Aside: I don’t like inventing new words for things, since there are so many definitions in mathematics as it is, so I will ignore all objections to the term schizophrenic object. After all, do dwarfs object to having stars named after them? If a term is descriptive, it is a good term.

In an interesting exchange on the Cafe, Schreiber made the remark, “we are understanding that all these differential graded algebras are really just the Koszul dual incarnation of the Lie version of n-groupoids of physical configurations and/or states.” In physical M theory we like to avoid phrasing everything in terms of complicated algebras, because the physics does not require this and the algebras arise naturally from operads anyway. The point is that Koszul duality is a fundamental process for operads themselves, playing the role of 2-ality for the n-logos Machian correspondence.

In a short paper on operads, Kapranov (who introduced modular operads with Getzler) discusses Koszul duals. Examples are the duals of the operads for associative, commutative and Lie algebras, which are respectively the associative, Lie and commutative operads. That is, associativity is self-dual but commutativity and Lie structures are interchanged. These operads are linear. More generally there is a functor $K$ on the category of operads (this is just about 1-operads) which has the property that $K^{2}$ is a kind of isomorphism.
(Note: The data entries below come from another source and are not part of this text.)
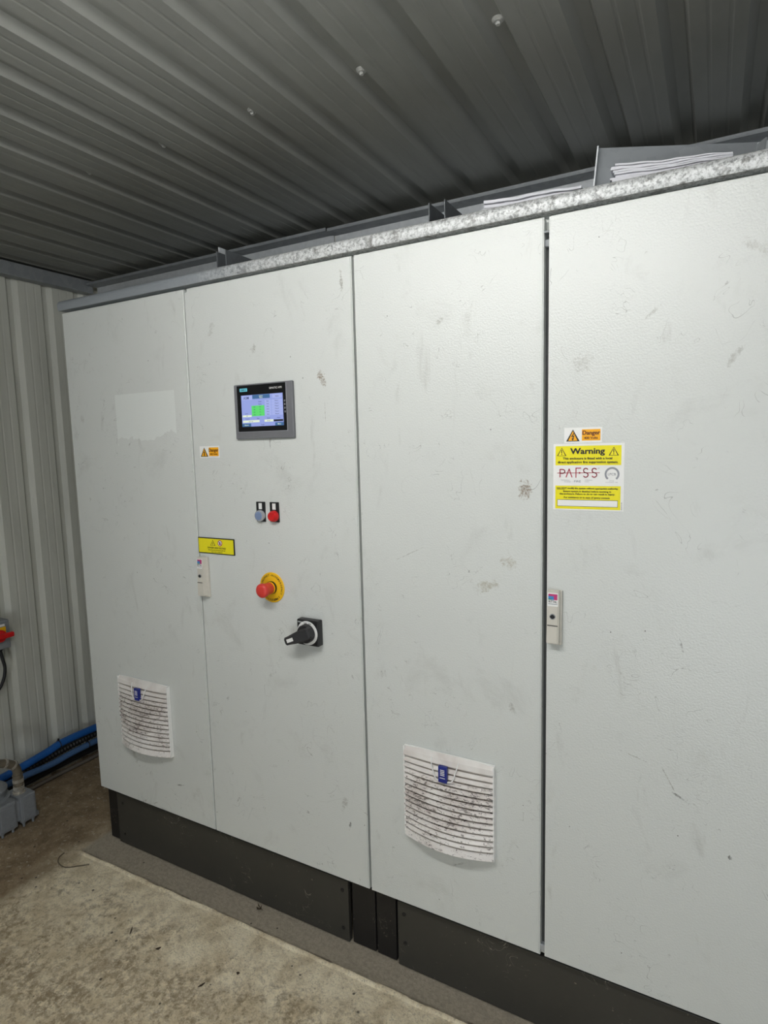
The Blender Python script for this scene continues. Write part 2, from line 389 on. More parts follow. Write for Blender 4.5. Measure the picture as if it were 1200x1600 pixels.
# ------------------------------------------------------------------ the setting
CEIL = 2.318
PIT = .1565
def profile(start, end, first, rib=((0, 0), (.018, .017), (.045, .017), (.055, 0)), sw=.0007):
    """(u, h) box-profile: h>0 is recessed away from the room; ribs open at first+k*PIT"""
    pts = []; k0 = math.floor((start-first)/PIT)
    k = k0
    while first+k*PIT < end:
        a = first+k*PIT
        if a+PIT > start:
            pts += [(a+u_, h_) for u_, h_ in rib]
            for q in (.083, .122): pts += [(a+q, 0), (a+q+.003, sw), (a+q+.007, sw), (a+q+.010, 0)]
        k += 1
    return pts
mb = MB(); pr = profile(-.72, 3.3, 1.907)
Y0, Y1 = -3.3, .74; vs = []; fs = []
ny = 12
for j in range(ny+1):
    y = Y0+(Y1-Y0)*j/ny
    for u, h in pr: vs.append((u, y, CEIL+h))
n = len(pr)
for j in range(ny):
    for i in range(n-1): fs.append([j*n+i, j*n+i+1, (j+1)*n+i+1, (j+1)*n+i])
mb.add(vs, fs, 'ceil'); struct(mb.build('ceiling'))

WX = -.655
WR = ((0, 0), (.014, .0175), (.034, .0175), (.052, 0))
mb = MB(); pr = profile(-3.3, .74, .197, WR, .0008); vs = []; fs = []
for z in (0, .8, 1.6, CEIL+.01):
    for u, h in pr: vs.append((WX-h, u, z))
n = len(pr)
for j in range(3):
    for i in range(n-1): fs.append([j*n+i, j*n+i+1, (j+1)*n+i+1, (j+1)*n+i])
mb.add(vs, fs, 'wall'); struct(mb.build('wall_left'))
mb = MB(); pr = profile(-.72, 3.3, -.62, WR, .0008); vs = []; fs = []
for z in (0, 1.2, CEIL+.01):
    for u, h in pr: vs.append((u, .70+h, z))
n = len(pr)
for j in range(2):
    for i in range(n-1): fs.append([j*n+i, j*n+i+1, (j+1)*n+i+1, (j+1)*n+i])
mb.add(vs, fs, 'wall'); struct(mb.build('wall_back'))

# floor: real relief, finer near the cabinets
def steps(a, b, d):
    k = max(1, round((b-a)/d)); return [a+(b-a)*i/k for i in range(k)]
xs = steps(-.72, 2.2, .012)+steps(2.2, 3.3, .05)+[3.3]
ys = steps(-3.3, -1.2, .06)+steps(-1.2, -.12, .014)+steps(-.12, .0, .0035)+steps(0, .74, .03)+[.74]
def fh(x, y):
    e = y+.079-.018*x+.006*(noise.noise(Vector((x*9, 3, 0))))
    h = .0035*noise.noise(Vector((x*5, y*5, 0)))+.0022*noise.noise(Vector((x*28, y*28, 2)))+.0012*noise.noise(Vector((x*70, y*70, 5)))
    if x > -.04:
        if e > 0: h = -.002+.0008*noise.noise(Vector((x*30, y*30, 9)))
        elif e > -.016: h = h*.4+.0055*(1-abs(e+.008)/.008*.5)
        if abs(e) < .004: h = -.011
    return h-.0015
vs = [(x, y, fh(x, y)) for y in ys for x in xs]; n = len(xs)
fs = [[j*n+i, j*n+i+1, (j+1)*n+i+1, (j+1)*n+i] for j in range(len(ys)-1) for i in range(n-1)]
mb = MB(); mb.add(vs, fs, 'floor', True); struct(mb.build('floor', keep=True))

# purlins: back (lip above a recessed web) and the beam along the left wall
def purlin(xa, xb, dz):
    mb = MB(); mb.box(xa, xb, .595, .599, 2.13, 2.282+dz, 'zinc'); mb.box(xa, xb, .538, .599, 2.280+dz, 2.283+dz, 'zincdark', .0008)  # flange in a darker zinc than the web: underside shade put into the colour
    mb.box(xa, xb, .538, .541, 2.283+dz, 2.291+dz, 'zincdark', .0008); return mb
struct(purlin(-.59, .765, .002).build('trim_1'))
struct(purlin(.771, 3.3, -.002).build('trim_2'))
mb = MB(); mb.box(-.65, -.598, -3.3, .58, 2.252, 2.31, 'zincdark', .004)
struct(mb.build('trim_3'))

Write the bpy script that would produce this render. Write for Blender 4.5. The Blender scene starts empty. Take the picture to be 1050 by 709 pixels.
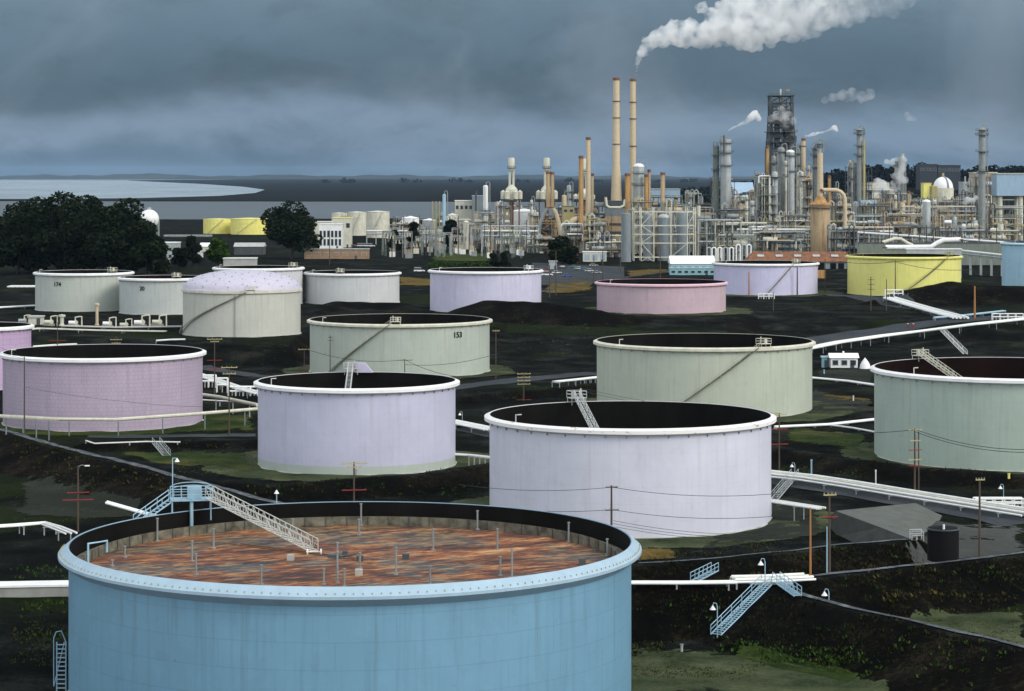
import bpy, math, random
import numpy as np
from mathutils import Vector, Matrix
R_ = math.radians
scene = bpy.context.scene
COL = scene.collection
F, CX, Y0 = 2480.0, 525.0, 179.0          # focal length in photo pixels, photo centre column, horizon row
ZP, ZT, ZW = -52.0, -46.5, -58.0           # tank plain, refinery terrace, water level (camera at 0)

def W(px, py, D): return Vector(((px - CX) / F * D, D, -(py - Y0) / F * D))

# ------------------------------------------------------------------ mesh helper
class MB:
    def __init__(s): s.v, s.f = [], []
    def add(s, vs, fs):
        b = len(s.v); s.v += [tuple(v) for v in vs]; s.f += [tuple(i + b for i in f) for f in fs]; return s
    def box(s, c, d, rz=0.0, M=None):
        hx, hy, hz = d[0] / 2, d[1] / 2, d[2] / 2
        ca, sa = math.cos(rz), math.sin(rz); vs = []
        for z in (-hz, hz):
            for x, y in ((-hx, -hy), (hx, -hy), (hx, hy), (-hx, hy)):
                p = Vector((c[0] + x * ca - y * sa, c[1] + x * sa + y * ca, c[2] + z))
                vs.append(M @ p if M else p)
        return s.add(vs, [(3, 2, 1, 0), (4, 5, 6, 7), (0, 1, 5, 4), (1, 2, 6, 5), (2, 3, 7, 6), (3, 0, 4, 7)])
    def tube(s, a, b, r, n=8, r2=None, caps=True):
        a, b = Vector(a), Vector(b); d = b - a
        if d.length < 1e-6: return s
        d.normalize(); u = d.orthogonal().normalized(); w = d.cross(u); r2 = r if r2 is None else r2
        vs = []
        for p, q in ((a, r), (b, r2)):
            for i in range(n):
                t = 2 * math.pi * i / n + .3
                vs.append(p + u * (math.cos(t) * q) + w * (math.sin(t) * q))
        fs = [(i, (i + 1) % n, n + (i + 1) % n, n + i) for i in range(n)]
        if caps: fs += [tuple(range(n - 1, -1, -1)), tuple(range(n, 2 * n))]
        return s.add(vs, fs)
    def poly(s, pts, r, n=6):
        pts = [Vector(p) for p in pts]
        if len(pts) == 2: return s.tube(pts[0], pts[1], r, n)
        rings = []; up = None
        for i, p in enumerate(pts):
            if i == 0: d = pts[1] - p
            elif i == len(pts) - 1: d = p - pts[i - 1]
            else: d = (pts[i + 1] - p).normalized() + (p - pts[i - 1]).normalized()
            d.normalize()
            if up is None: up = d.orthogonal().normalized()
            else:
                up = (up - d * up.dot(d))
                up = up.normalized() if up.length > 1e-4 else d.orthogonal().normalized()
            w = d.cross(up)
            rings.append([p + up * (math.cos(2 * math.pi * k / n) * r) + w * (math.sin(2 * math.pi * k / n) * r) for k in range(n)])
        vs = [q for ring in rings for q in ring]; fs = []
        for i in range(len(rings) - 1):
            for k in range(n):
                fs.append((i * n + k, i * n + (k + 1) % n, (i + 1) * n + (k + 1) % n, (i + 1) * n + k))
        fs += [tuple(range(n - 1, -1, -1)), tuple((len(rings) - 1) * n + k for k in range(n))]
        return s.add(vs, fs)
    def lathe(s, prof, n=48, c=(0, 0, 0), closed=False, a0=0.0, a1=None):
        full = a1 is None; a1 = 2 * math.pi if full else a1
        m = n if full else n + 1; vs = []
        for i in range(m):
            t = a0 + (a1 - a0) * i / n
            for r, z in prof: vs.append((c[0] + r * math.cos(t), c[1] + r * math.sin(t), c[2] + z))
        k = len(prof); fs = []
        for i in range(n):
            j = (i + 1) % m
            for q in range(k if closed else k - 1):
                q2 = (q + 1) % k
                fs.append((i * k + q, j * k + q, j * k + q2, i * k + q2))
        return s.add(vs, fs)
    def dome(s, c, r, h, n=24, m=6, dirz=1):
        prof = [(max(r * math.cos(math.pi / 2 * i / m), 0.001), dirz * h * math.sin(math.pi / 2 * i / m)) for i in range(m + 1)]
        return s.lathe(prof, n, c)
    def disk(s, c, r, n=32):
        return s.add([(c[0] + r * math.cos(2 * math.pi * i / n), c[1] + r * math.sin(2 * math.pi * i / n), c[2]) for i in range(n)], [tuple(range(n))])
    def cyl(s, c, r, h, n=16):      # base centre c, capped
        return s.tube(c, (c[0], c[1], c[2] + h), r, n)
    def build(s, name, m, parent=None, loc=None, smooth=False, rz=None):
        me = bpy.data.meshes.new(name); me.from_pydata(s.v, [], s.f); me.update()
        if smooth:
            me.polygons.foreach_set('use_smooth', [True] * len(me.polygons))
            me.set_sharp_from_angle(angle=R_(38))
        if m: me.materials.append(m)
        o = bpy.data.objects.new(name, me); COL.objects.link(o)
        if parent: o.parent = parent
        if loc is not None: o.location = loc
        if rz: o.rotation_euler.z = rz
        return o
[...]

Sounds like a monad, doesn’t it? Indeed, Kapranov says that one should think of $F$ as a type of cohomology theory on the category of operads. It’s a bit like the power set monad for the topos Set, which is why the comment of the enigmatic David Corfield regarding duality based on the number 2 is particularly relevant here.

Another example of Koszul dual operads are the homologies of (a) uncompactified moduli spaces (actually varieties) of $n$ punctured Riemann surfaces of genus $g$ and (b) the compactified spaces.

So it would seem that the absolutely brilliant Schreiber is fast converging on the right mathematics, and he’s doing it the hard way, without really thinking about the physics at all. Somebody (respectable) needs to tell him that there is no Dark Energy or no SUSY partners or no KK modes.